Google has recruited roughly 100 YouTube publisher partners to help transform its AdSense network into a content distribution network.
As such, publishers who use Google's AdSense
network to monetize their sites can now host ad-supported video players featuring content from the likes of TV Guide Broadband, Expert Village, and Ford Models.
AdSense publishers can host
content by a particular provider or by a content category such as autos, how-to, or music. Google then shares the ad revenue with the video publishers along with the site hosting the video.
Similarly, Google earlier this year embarked on a four-week test with several large content companies--including Dow Jones & Company, Condé Nast, and Sony BMG Music Entertainment, to syndicate
their video content on other Web sites.
Google's network promises more visibility to content publishers facing an increasingly fragmented audience online. Along with Google, nearly every Web
portal--together with a pack of ad networks and video distribution sites--is offering publishers the same promise.

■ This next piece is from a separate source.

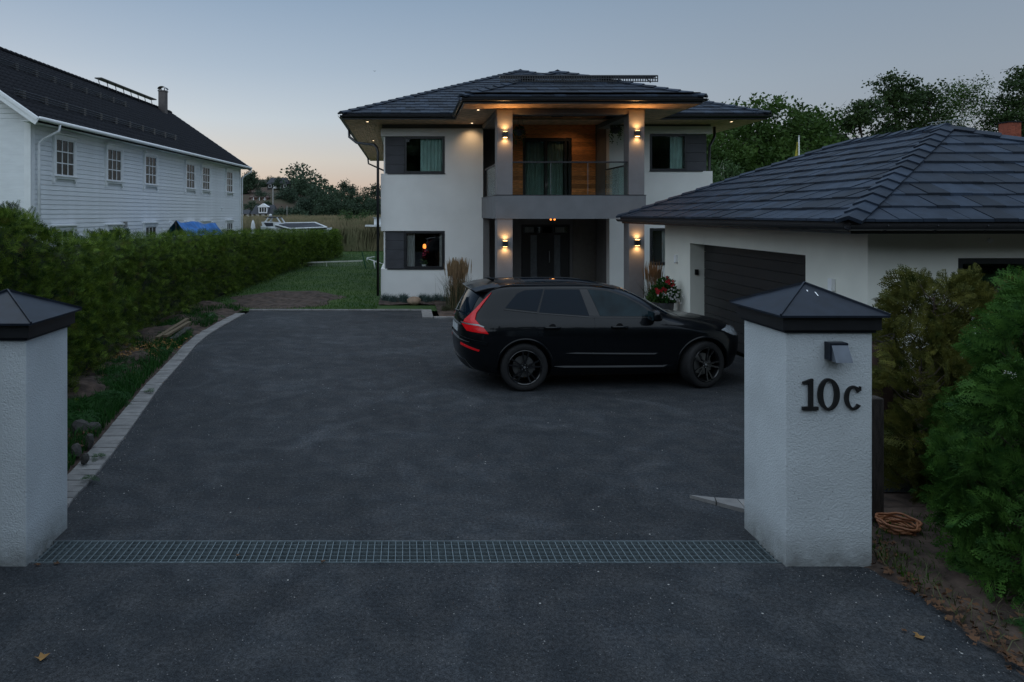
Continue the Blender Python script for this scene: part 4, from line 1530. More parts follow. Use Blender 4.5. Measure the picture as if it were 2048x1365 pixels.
def white_window(ac, z0, z1, w=1.15, cols_=3, rows_=3, panes=True):
    a0, a1 = ac - w / 2, ac + w / 2
    f = MB()
    cw = .12
    for b in ((a0 - cw, a0, z0 - .14, z1 + cw), (a1, a1 + cw, z0 - .14, z1 + cw), (a0, a1, z1, z1 + cw), (a0, a1, z0 - .09, z0)):
        f.fbox(FR, b[0], b[1], b[2], b[3], -.02, .075)
    f.fbox(FR, a0 - cw - .05, a1 + cw + .05, z1 + cw, z1 + cw + .05, -.02, .14)
    f.fbox(FR, a0 - cw - .03, a1 + cw + .03, z0 - .02, z0 + .01, .075, .12)
    for s in (a0 - cw, a1 + cw - .05): f.fbox(FR, s, s + .05, z0 - .24, z0 - .14, -.02, .075)
    o = f.build('window', M['white_paint'], wh)
    s = MB()
    sw = .05
    for b in ((a0, a0 + sw, z0 + .01, z1), (a1 - sw, a1, z0 + .01, z1), (a0 + sw, a1 - sw, z0 + .01, z0 + sw), (a0 + sw, a1 - sw, z1 - sw, z1)):
        s.fbox(FR, b[0], b[1], b[2], b[3], -.02, .052)
    A0, A1, Z0, Z1 = a0 + sw, a1 - sw, z0 + sw, z1 - sw
    for i in range(1, cols_):
        x = A0 + (A1 - A0) * i / cols_
        s.fbox(FR, x - .018, x + .018, Z0, Z1, -.01, .046)
    for i in range(1, rows_):
        z = Z0 + (Z1 - Z0) * i / rows_
        s.fbox(FR, A0, A1, z - .018, z + .018, -.01, .044)
    s.build('sash', M['white_paint'], o)
    for i in range(cols_):
        for j in range(rows_):
            x, x2 = A0 + (A1 - A0) * i / cols_, A0 + (A1 - A0) * (i + 1) / cols_
            z, z2 = Z0 + (Z1 - Z0) * j / rows_, Z0 + (Z1 - Z0) * (j + 1) / rows_
            MB().fbox(FR, x + .013, x2 - .013, z + .013, z2 - .013, .022, .028).build('pane', PANE[(i + j + int(ac)) % 3], o)
    return o


PANE = [mat('dusk_pane_%s' % n, c, .25, spec=.25, var=.5, vs=3) for n, c in (('a', (.02, .024, .022)), ('b', (.04, .045, .045)), ('c', (.028, .034, .032)))]
upx = (128, 227, 300, 379.5, 410.7, 458)
for px in upx:
    Y = 17752 / (886 - px)
    ac = (Y - 21.5) / wu.y
    white_window(ac, 3.98, 5.22)
for px, kind in ((128, 1), (227, 0), (300, 1), (379.5, 1), (410.7, 1), (458, 1)):
    Y = 17752 / (886 - px)
    ac = (Y - 21.5) / wu.y
    if kind: white_window(ac, 1.05, 2.20)
    else: white_window(ac, .3, 2.18, w=1.0, cols_=1, rows_=2)
# roof snow guards, ladder and chimney


def rpt(Y, t, h=0):
    # a point on the slope facing us
    a = (Y - WO.y) / wu.y
    p = wpt(a, .5 - run * t, EZ + (RZ - EZ) * t + h)
    return p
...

The rollout is part of a larger strategy by Google to branch out beyond
text-based advertising into premium display advertising. And Google's AdSense network is capable of distributing for more than just video, according to Nikhil Chandhok, a product manager at
YouTube.
"Whatever publishers want, we can syndicate of the AdSense network," Chandhok said.
Along with other types of content, Google is working to expand the breadth of video content it
offers into ever more refined niche categories, according to Chandhok.